Ivan Kotlyarevsky – father of the new Ukrainian literature
Ivan Petrovych Kotlyarevsky (1769–1839) is an outstanding personality in the history of Ukraine: playwright, writer, author of the renowned “Aeneid”, “Natalka Poltavka” and other works.
Ivan Kotlyarevsky was born in the picturesque city of Poltava. Since that time it has not been possible to talk about that city without recalling the great Ukrainian writer. The writer has become a symbol of Poltava. At a young age, the youth diligently and persistently mastered humanity subjects and became familiarized with ancient literature; later, he translated works by Horace, Ovid and Virgil. One of the poet’s classmates recalled that he “had a passion for writing verse and was aptly able to find rhymes to any word; rhymes that were witty and apposite and his seminary classmates called him a rhymester for that”.

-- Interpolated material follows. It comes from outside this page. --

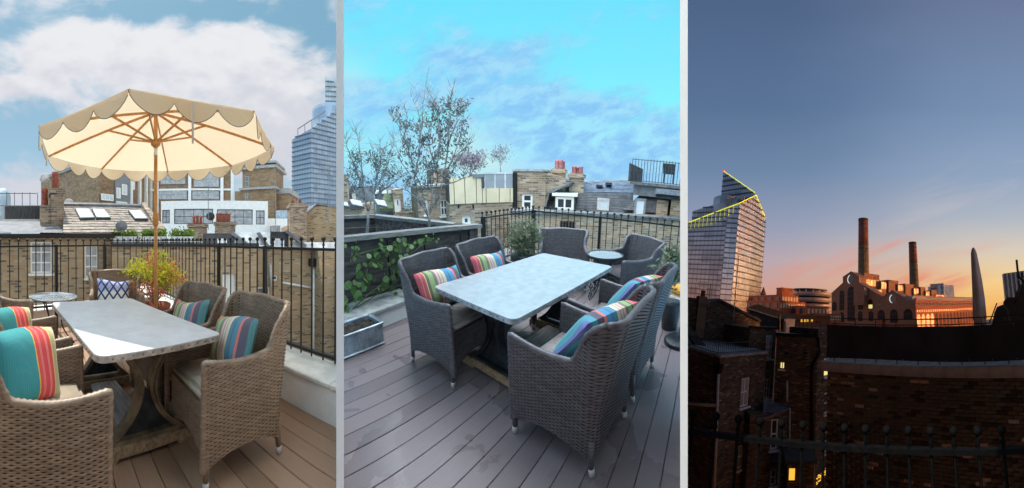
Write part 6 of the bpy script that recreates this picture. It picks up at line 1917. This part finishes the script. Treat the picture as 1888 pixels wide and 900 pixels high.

While teaching in landowners’ families, Ivan Kotlyarevsky constantly visited people’s gatherings and places where people played games. There he wrote down songs and words, listened carefully to the folk language, studied Ukrainian traditions and customs, and the nature of Ukrainians and their rites, as if already at that time he was preparing himself for his future work. Right at that time he began his creative writing work on his famous “Aeneid”.
Ivan Kotlyarevsky’s life and creative work took place in a time when serfdom was gaining momentum, with all its inhuman laws and lack of morals, and the possible manifestations of the national movement did not even have the right to exist. That is, it was a time when people could lose everything: their traditions, culture, hopes, future and, eventually, themselves. And suddenly, his laughter sounded amid the dead silence – it was a joyful, life-affirming and sarcastic laughter. He restored people’s savvy and feelings of their own dignity; their belief in themselves and their uniqueness.
From a new leaf, Ivan Kotlyarevsky began creating the history of the new Ukrainian literature, filled with the living language, lyrical melodiousness and lexical richness. The “Aeneid” poem became an epochal phenomenon in the spiritual life of the Ukrainian people. The “Aeneid” was perceived by its contemporaries as an original textbook on folk life; a panorama of folk customs and everyday life. “Natalka Poltavka” is another unsurpassed masterpiece by Ivan Kotlyarevsky. Thanks to him, for two hundred years, the immortal image of Natalka has been in existence, as the writer so brightly embodied the folk ideal of a Ukrainian woman, her beauty and mind in that image.
This genius provided such a large-scale contribution to the treasury of Ukrainian literature that we cannot even evaluate his activity and merits in the way they are worth to be evaluated. But we, Ukrainians, will always remember Ivan Kotlyarevsky and will have respect and love for him in our hearts.